Dragon Age: Dreadwolf będzie celowało w nowych fanów, ale nie zapomni o weteranach serii
Dragon Age: Dreadwolf nie zapomni o weteranach serii, ale chce trafić do nowych graczy.
Minęło trochę czasu od ostatniej odsłony Dragon Age, czyli Dragon Age: Inkwizycja z 2014 roku i ten okres będzie się wydłużać do samej premiery Dragon Age: Dreadwolf. Jakie podejście przyjmują twórcy z BioWare do gry? Czy mocno nawiązują do poprzednich rozdziałów oraz wydarzeń, czy w zasadzie zaczynają od nowa?
W nowym poście na blogu twórców, główna autorka Dreadwolf, Sylvia Feketekuty, powiedziała, że pragnie zadowolić dwie grupy: wieloletnich fanów marki, ale również do nowych graczy.
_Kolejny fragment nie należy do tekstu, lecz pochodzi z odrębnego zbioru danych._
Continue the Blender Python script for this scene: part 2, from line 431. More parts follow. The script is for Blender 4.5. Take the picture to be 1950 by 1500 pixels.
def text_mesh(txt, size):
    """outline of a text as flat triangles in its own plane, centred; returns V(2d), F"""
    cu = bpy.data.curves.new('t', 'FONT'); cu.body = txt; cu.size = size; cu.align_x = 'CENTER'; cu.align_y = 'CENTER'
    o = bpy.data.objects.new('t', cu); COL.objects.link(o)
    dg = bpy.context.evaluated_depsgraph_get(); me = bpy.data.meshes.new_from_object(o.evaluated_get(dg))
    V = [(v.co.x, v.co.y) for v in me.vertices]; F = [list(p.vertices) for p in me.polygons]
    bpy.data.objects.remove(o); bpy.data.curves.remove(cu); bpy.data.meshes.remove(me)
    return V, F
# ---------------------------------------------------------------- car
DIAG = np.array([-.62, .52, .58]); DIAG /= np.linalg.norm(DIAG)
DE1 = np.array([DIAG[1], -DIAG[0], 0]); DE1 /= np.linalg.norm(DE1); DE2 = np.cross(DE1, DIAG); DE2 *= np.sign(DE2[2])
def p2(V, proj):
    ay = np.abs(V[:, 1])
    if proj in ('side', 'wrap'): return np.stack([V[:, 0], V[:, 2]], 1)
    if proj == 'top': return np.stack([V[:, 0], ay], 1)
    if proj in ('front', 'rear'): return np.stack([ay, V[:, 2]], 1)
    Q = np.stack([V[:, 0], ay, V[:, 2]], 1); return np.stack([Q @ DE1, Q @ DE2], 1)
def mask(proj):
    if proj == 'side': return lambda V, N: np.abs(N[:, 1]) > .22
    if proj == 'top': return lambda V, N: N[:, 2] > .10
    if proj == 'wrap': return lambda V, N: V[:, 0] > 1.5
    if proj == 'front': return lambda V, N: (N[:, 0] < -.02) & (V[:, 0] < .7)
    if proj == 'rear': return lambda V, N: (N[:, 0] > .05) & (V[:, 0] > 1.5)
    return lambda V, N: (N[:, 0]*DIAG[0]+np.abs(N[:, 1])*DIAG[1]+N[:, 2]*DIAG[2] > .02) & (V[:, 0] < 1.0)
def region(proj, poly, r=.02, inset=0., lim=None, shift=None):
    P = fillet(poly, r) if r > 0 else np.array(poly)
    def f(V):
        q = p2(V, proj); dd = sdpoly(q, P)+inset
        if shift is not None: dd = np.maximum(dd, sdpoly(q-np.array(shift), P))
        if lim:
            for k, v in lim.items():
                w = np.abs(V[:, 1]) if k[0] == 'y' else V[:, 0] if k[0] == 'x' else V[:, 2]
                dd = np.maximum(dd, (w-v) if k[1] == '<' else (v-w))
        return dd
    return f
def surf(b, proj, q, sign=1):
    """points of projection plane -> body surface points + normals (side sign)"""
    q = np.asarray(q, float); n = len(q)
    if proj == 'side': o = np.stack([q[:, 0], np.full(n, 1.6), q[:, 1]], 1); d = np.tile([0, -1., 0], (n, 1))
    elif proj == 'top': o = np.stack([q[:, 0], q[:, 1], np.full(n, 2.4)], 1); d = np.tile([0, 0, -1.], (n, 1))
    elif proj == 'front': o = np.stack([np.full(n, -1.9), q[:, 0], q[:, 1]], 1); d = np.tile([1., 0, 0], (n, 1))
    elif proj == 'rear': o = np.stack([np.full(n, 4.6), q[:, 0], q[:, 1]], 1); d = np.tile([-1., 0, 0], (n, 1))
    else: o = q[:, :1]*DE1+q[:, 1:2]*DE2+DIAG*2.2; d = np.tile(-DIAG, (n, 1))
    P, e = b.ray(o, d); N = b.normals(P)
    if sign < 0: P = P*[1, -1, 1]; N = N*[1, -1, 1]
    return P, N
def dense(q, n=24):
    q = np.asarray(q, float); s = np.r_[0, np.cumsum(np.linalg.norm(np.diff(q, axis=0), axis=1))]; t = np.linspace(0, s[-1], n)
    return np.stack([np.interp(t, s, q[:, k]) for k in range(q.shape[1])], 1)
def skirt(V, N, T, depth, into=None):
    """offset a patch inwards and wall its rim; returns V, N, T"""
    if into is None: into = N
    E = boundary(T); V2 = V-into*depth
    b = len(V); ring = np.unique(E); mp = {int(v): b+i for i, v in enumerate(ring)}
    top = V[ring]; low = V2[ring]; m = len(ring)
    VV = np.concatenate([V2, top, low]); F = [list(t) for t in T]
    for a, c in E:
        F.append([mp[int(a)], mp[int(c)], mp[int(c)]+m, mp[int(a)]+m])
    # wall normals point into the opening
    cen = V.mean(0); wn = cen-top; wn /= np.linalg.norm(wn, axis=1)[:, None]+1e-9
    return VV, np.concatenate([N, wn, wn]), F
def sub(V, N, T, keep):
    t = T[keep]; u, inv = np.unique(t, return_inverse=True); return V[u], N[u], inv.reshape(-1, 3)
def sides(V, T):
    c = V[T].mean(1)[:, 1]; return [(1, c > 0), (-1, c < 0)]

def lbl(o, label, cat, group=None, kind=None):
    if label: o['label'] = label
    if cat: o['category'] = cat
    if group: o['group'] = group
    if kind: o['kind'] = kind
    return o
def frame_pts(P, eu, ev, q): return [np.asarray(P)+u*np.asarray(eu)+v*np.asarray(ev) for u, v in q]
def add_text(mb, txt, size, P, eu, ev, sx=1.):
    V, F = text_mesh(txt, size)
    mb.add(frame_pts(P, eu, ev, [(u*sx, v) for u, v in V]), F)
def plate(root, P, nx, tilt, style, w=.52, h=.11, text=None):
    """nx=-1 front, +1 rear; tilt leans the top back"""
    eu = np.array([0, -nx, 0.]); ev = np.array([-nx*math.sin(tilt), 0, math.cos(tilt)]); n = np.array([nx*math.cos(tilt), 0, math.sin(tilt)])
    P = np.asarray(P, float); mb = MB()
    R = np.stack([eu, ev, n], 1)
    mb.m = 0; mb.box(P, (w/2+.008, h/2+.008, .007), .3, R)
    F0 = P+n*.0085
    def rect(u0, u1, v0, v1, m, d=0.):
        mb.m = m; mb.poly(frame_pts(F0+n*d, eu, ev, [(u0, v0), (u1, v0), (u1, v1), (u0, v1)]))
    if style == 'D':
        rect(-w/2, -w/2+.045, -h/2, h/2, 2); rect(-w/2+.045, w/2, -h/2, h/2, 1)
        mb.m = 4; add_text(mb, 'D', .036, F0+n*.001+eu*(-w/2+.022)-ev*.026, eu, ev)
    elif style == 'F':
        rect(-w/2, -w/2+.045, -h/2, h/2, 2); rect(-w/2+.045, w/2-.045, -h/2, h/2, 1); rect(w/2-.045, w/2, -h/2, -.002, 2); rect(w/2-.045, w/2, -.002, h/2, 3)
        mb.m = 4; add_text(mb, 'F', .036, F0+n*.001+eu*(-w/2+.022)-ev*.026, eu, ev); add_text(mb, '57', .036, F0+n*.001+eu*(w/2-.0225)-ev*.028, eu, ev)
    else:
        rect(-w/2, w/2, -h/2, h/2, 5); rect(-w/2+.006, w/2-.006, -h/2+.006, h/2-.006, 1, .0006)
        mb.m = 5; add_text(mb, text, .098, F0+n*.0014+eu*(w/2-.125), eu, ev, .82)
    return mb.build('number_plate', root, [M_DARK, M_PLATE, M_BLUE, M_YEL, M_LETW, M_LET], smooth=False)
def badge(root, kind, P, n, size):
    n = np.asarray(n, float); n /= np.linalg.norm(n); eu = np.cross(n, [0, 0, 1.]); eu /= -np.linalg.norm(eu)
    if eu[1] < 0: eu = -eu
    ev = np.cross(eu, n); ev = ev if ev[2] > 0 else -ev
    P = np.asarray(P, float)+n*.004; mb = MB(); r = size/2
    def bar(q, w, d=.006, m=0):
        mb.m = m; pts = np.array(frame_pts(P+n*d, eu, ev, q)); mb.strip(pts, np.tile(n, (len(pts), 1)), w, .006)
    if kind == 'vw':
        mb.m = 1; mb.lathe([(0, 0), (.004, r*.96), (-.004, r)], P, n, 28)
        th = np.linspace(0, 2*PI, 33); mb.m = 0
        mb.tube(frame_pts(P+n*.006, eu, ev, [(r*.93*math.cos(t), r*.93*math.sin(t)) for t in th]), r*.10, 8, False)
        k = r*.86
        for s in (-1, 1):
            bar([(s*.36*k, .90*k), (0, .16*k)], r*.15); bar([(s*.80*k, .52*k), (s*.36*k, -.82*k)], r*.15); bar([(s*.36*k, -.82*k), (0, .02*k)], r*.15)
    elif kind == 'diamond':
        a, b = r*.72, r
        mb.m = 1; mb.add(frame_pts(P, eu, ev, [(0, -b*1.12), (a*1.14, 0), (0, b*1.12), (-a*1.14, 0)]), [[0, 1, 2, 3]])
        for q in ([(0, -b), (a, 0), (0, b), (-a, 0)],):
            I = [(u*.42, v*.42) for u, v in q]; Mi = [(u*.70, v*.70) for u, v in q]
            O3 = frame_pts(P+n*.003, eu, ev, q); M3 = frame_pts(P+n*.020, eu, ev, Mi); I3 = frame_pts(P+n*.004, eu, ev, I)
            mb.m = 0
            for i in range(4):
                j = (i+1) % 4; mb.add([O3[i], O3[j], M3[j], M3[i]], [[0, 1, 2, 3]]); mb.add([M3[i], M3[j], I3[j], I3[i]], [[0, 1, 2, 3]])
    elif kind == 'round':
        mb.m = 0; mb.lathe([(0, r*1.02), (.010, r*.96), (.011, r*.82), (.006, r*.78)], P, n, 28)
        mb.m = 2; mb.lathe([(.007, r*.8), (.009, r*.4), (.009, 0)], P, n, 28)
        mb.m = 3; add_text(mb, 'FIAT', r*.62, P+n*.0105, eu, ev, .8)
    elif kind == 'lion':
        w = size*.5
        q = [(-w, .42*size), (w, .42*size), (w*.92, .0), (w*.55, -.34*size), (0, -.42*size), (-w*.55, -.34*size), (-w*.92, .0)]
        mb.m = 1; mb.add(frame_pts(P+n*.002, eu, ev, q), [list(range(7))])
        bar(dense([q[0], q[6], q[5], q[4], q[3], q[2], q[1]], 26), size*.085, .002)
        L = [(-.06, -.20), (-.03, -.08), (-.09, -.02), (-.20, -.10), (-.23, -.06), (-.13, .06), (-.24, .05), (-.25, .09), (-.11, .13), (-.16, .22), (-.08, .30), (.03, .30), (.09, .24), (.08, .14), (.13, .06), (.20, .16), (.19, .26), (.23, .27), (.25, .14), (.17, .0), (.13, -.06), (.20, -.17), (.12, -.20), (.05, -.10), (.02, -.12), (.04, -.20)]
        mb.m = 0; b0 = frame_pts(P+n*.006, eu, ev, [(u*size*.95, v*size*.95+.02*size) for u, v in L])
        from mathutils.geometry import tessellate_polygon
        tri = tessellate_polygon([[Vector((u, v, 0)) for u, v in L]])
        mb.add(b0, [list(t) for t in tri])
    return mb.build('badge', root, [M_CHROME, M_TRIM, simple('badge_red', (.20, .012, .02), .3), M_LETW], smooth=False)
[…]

"Dragon Age: Dreadwolf równoważy odpowiadanie na długoletnie pytania dla fanów weteranów, jednocześnie tworząc grę, w którą mogą wejść także nowi gracze lub ktoś, kto lata temu grał tylko w Dragon Age: Inkwizycja”.
Biorąc pod uwagę ostatnie wpadki deweloperów, BioWare ma wiele do udowodnienia. Mamy nadzieję, że twórcy trafią z nowym tytułem do szerokiej publiczności, aby ustabilizować swoją pozycję. Wpis na blogu również mocno sugerował, że Dreadwolf będzie zawierał nowego bohatera, co byłoby spójne z poprzednimi grami Dragon Age, w których również pojawiały się nowe postaci.
Dragon Age: Dreadwolf nie ma jeszcze potwierdzonych platform, na które trafi ani daty wydania. BioWare twierdzi, że gra była w połowie produkcji na początku tego roku.